{Lately on Instagram}

So, I've been back home for three whole weeks, which seems like madness!  Why does time insist on going by so quickly!?  In truth though, some days I wish I'd stayed away.  Since I moved here in May, every month has shown me a different side to the city.  There have been great highs and spectacular lows.  Currently, we're in one of the lows and I'm trying to hold on to the scraps of positivity I manage to stumble across.
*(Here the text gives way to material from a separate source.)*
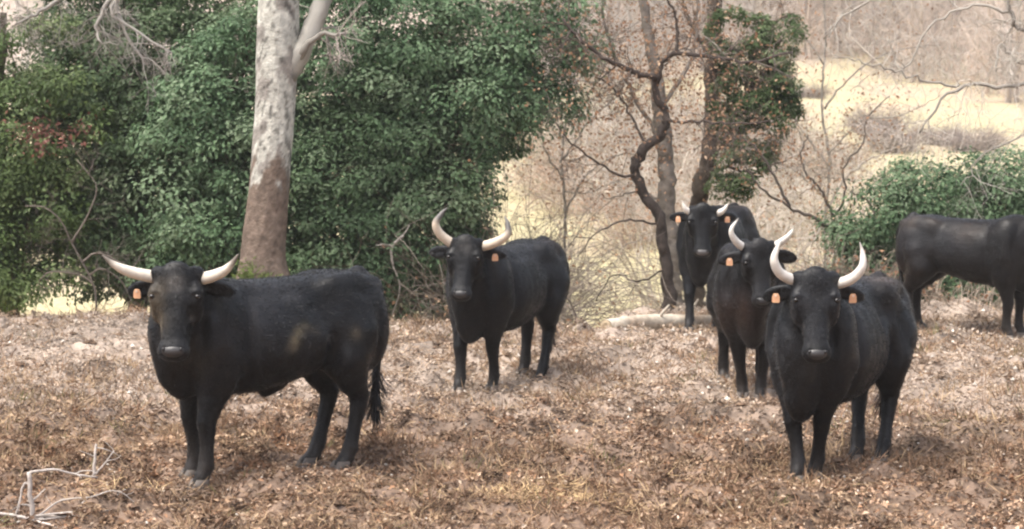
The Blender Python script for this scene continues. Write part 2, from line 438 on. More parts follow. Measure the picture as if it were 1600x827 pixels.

Berlin is currently in Christmas overload - Alexanderplatz is heaving with shoppers, there's a Christmas market or three in every neighbourhood and I can't go into any store in the vicinity, without there being a Christmas song playing.  It's making me feel like the Grinch.  I am just completely numb to the festivities.  No cheer resides in me whatsoever.  I tried to find some, I really did, I made the effort to go to a few of the markets recently with a friend, but alas, it was all in vain, as not even the carolers were able to revive my worn out soul.

There's so much going on in the city right now and yet, I feel no inclination to participate.  It would seem that I'm in a gloomy winter hole of my own creation.  If I'm honest though, I think a lot of my sadness has to do with my feelings of isolation.  My closest friends are all a country away and the people who I thought were my friends here in Berlin, have not exactly shown themselves to be great allies, essentially leaving me to wile away my days in great solitude.

I didn't mind my solitary state in the summer months, when the days were long and heated and I spent my time reading and eating pastries in the park, stretching out at yoga and cycling through the streets exploring.  Now though, I am filled with emptiness, that is tinged with hints of despair, constantly questioning as to whether or not I'd be better somewhere else, somewhere warm, but I know that's not the answer.

Oh winter, you are so expected and your effect on me is always the same and yet, it never seems to get any easier and I am never any better prepared!  Am I the only one feeling this blue?